» **Given instruction**:
Will you quote precisely the lines that run from the top of the material below to the line containing "np.random.seed(3)", both ends included?

» **Dataset extract**:
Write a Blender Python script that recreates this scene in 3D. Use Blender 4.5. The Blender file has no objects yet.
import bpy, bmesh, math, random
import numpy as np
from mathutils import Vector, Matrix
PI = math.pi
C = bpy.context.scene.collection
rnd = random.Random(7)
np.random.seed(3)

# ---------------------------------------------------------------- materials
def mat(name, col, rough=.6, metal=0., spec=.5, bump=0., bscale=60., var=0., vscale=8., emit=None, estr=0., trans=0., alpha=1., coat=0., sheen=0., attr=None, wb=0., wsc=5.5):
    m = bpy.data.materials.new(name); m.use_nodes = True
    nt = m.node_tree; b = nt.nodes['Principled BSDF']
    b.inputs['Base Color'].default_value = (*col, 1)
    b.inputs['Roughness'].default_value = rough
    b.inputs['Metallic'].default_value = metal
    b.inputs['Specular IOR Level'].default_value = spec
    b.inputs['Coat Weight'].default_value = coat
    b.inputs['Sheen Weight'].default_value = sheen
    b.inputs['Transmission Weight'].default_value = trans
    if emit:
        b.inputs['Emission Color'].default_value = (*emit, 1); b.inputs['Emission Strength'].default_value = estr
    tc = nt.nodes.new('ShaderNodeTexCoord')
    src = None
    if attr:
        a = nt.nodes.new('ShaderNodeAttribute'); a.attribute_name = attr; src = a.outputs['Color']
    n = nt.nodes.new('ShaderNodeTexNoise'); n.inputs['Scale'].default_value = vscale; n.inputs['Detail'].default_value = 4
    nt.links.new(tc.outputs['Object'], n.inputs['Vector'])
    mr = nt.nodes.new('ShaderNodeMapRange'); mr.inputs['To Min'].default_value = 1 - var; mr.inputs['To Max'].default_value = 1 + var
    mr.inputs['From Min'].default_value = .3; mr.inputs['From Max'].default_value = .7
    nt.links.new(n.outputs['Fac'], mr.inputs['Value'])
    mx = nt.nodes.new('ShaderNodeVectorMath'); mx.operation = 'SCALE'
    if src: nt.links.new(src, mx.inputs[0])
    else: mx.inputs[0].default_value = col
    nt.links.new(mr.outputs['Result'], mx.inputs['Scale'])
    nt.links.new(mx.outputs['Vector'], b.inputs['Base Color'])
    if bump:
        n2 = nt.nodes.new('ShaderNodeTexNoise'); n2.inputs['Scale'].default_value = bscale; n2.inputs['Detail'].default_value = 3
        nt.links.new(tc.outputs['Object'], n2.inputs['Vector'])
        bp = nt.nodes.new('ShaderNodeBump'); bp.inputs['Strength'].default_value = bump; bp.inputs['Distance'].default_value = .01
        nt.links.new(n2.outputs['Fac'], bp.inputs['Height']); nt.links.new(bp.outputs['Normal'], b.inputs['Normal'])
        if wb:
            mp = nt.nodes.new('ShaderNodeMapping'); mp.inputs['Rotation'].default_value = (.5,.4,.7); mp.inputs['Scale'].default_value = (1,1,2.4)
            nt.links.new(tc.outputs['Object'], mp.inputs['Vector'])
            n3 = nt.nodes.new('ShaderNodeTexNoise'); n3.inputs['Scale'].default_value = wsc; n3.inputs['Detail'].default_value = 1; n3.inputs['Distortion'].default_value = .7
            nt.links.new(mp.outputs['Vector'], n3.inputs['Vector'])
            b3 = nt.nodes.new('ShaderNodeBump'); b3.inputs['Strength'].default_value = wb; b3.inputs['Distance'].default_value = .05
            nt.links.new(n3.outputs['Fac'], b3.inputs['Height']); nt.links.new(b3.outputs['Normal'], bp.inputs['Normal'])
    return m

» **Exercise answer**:
Write a Blender Python script that recreates this scene in 3D. Use Blender 4.5. The Blender file has no objects yet.
import bpy, bmesh, math, random
import numpy as np
from mathutils import Vector, Matrix
PI = math.pi
C = bpy.context.scene.collection
rnd = random.Random(7)
np.random.seed(3)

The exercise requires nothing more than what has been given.